Sunday, November 20, 2011

What's to blame for Congressional gridlock

Of course, the liberal/conservative split is a main cause of gridlock. But it is not the sole, or perhaps even the main, reason for Congressional gridlock. There are many things most politicians agree on. Why don’t they just pass limited bills they easily agree on instead of over-ambitious, futile attempts at several-thousand page bills that nobody reads or understands and require bureaucrats to write thousands of more pages of implementing policy and regulation?

When members of Congress do manage to force thorough an omnibus bill, like ObamaCare, serious unintended consequences are inevitable.  Congress should stop believing it has the wisdom of Solomon to develop wise omnibus bills.
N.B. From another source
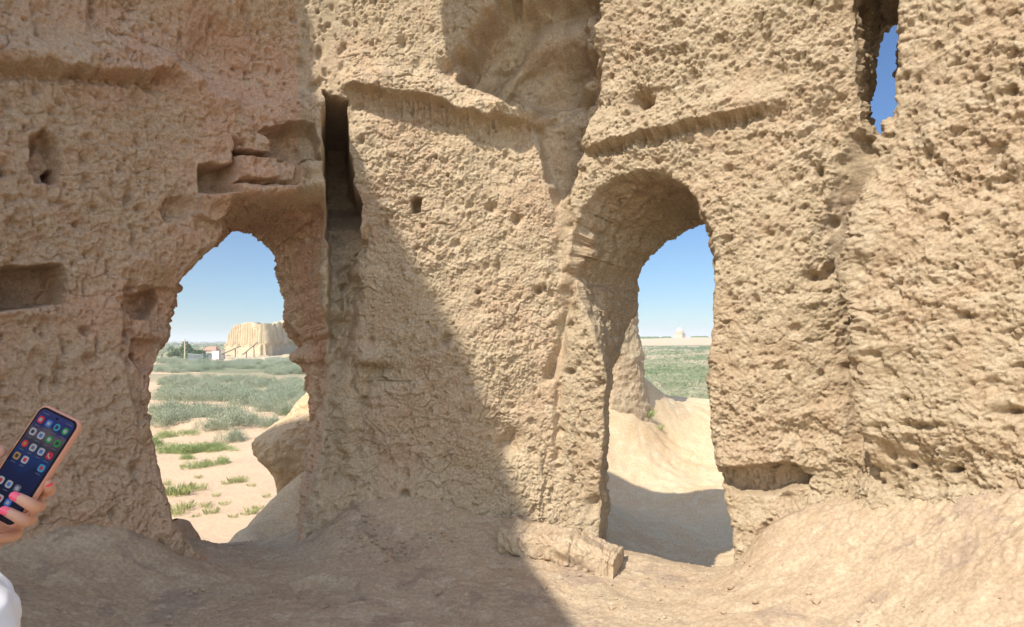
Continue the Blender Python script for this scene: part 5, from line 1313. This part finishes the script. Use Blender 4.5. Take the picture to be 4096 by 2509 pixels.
slab("bezel", rrect(.003, .003, W_ - .003, H_ - .003, .010), 0.0001, 0.0009, M_BLACK, ph)
m, nt, b = newmat("lit_screen"); tc = N(nt, "ShaderNodeTexCoord"); sp = N(nt, "ShaderNodeSeparateXYZ"); nt.links.new(tc.outputs["Object"], sp.inputs[0])
mr = N(nt, "ShaderNodeMapRange"); nt.links.new(sp.outputs[1], mr.inputs[0]); mr.inputs[1].default_value = 0.0; mr.inputs[2].default_value = H_
cr = N(nt, "ShaderNodeValToRGB"); nt.links.new(mr.outputs[0], cr.inputs[0])
cr.color_ramp.elements[0].color = (0.002, 0.003, 0.008, 1); cr.color_ramp.elements[1].color = (0.03, 0.04, 0.16, 1)
for pos, c in ((0.42, (0.003, 0.012, 0.06, 1)), (0.56, (0.004, 0.03, 0.13, 1)), (0.68, (0.03, 0.03, 0.05, 1)), (0.78, (0.10, 0.08, 0.10, 1)), (0.84, (0.012, 0.02, 0.10, 1))):
    e_ = cr.color_ramp.elements.new(pos); e_.color = c
nn_ = N(nt, "ShaderNodeTexNoise", Scale=45.0, Detail=4.0); nt.links.new(tc.outputs["Object"], nn_.inputs["Vector"])
mr2 = N(nt, "ShaderNodeMath", operation='MULTIPLY_ADD'); nt.links.new(nn_.outputs[0], mr2.inputs[0]); mr2.inputs[1].default_value = 0.22; mr2.inputs[2].default_value = -0.11
ad = N(nt, "ShaderNodeMath", operation='ADD'); nt.links.new(mr.outputs[0], ad.inputs[0]); nt.links.new(mr2.outputs[0], ad.inputs[1]); nt.links.new(ad.outputs[0], cr.inputs[0])
b.inputs["Base Color"].default_value = (0.004, 0.004, 0.006, 1); b.inputs["Roughness"].default_value = 0.12; b.inputs["Specular IOR Level"].default_value = 0.4
nt.links.new(cr.outputs[0], b.inputs["Emission Color"]); b.inputs["Emission Strength"].default_value = 0.38
scr = slab("screen", rrect(.006, .006, W_ - .006, H_ - .006, .008), 0.0010, 0.0013, m, ph)
def glow(name, c, e=0.34):
    m, nt, b = newmat(name); b.inputs["Base Color"].default_value = (0.01, 0.01, 0.01, 1)
    n_ = N(nt, "ShaderNodeTexNoise", Scale=300.0); t_ = N(nt, "ShaderNodeTexCoord"); nt.links.new(t_.outputs["Object"], n_.inputs["Vector"])
    mx_ = N(nt, "ShaderNodeMix", data_type='RGBA'); nt.links.new(n_.outputs[0], mx_.inputs[0]); mx_.inputs[6].default_value = tuple(k * .75 for k in c) + (1,); mx_.inputs[7].default_value = c + (1,)
    nt.links.new(mx_.outputs[2], b.inputs["Emission Color"]); b.inputs["Emission Strength"].default_value = e; return m
CW = glow("icon_pale", (.42, .42, .46)); CR_ = glow("icon_red", (.55, .02, .04)); CG = glow("icon_green", (.02, .28, .05)); CB = glow("icon_blue", (.04, .16, .55)); CY = glow("icon_ochre", (.40, .24, .07)); CT = glow("icon_dim", (.13, .14, .20)); CC = glow("icon_cyan", (.05, .30, .48)); CD = glow("icon_dark", (.03, .03, .05))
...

Some really obvious things that should be able to pass with relative ease include:

  1. Expediting legal resident status for foreign PhD scientists and engineers who train this country. No, we ship them back to competing nations while we wait for everybody to agree on a comprehensive immigration reform Act that may not occur in our lifetime.
  2. Sealing the borders instead of suing the several states who try to enforce illegal immigration laws. No, again we wait on the omnibus immigration Act.
  3. Eliminating federal subsidies and tax breaks for corporations. No, we wait instead for the elusive omnibus bill to over-haul every aspect of federal taxation.
  4. Lower the corporate tax rate to the international standard so our companies can compete on a level playing field. No, we again wait to do everything in one bill.
  5. Make the spending cuts that both liberals and conservatives can agree on. No, we have to wait on comprehensive budget reform.
Then, there are some things that obviously need change where Congress in inexplicably unable to act:

  1. Do something real about “too big to fail” instead of pretending that the Dodd-Frank bill has solved the problem.
  2. Abolish government by “Czars.” This is Obama’s idea to circumvent Congress and why Democrats let him do that is a mystery. Failure of Congress to act further empowers the President, at the expense of Congress.
  3. Limit the power of the Federal Reserve and make its processes more transparent.
Congress is impotent, and when it does act, often incompetent because its reach exceeds its grasp. They deserve Obama’s scorn as a “do nothing Congress.” Democrats who support gridlock are trying to help Obama’s re-election campaign. But they pursue this political tactic at the risk of their own jobs.

Whatever happened to that old notion that “half a loaf is better than none?”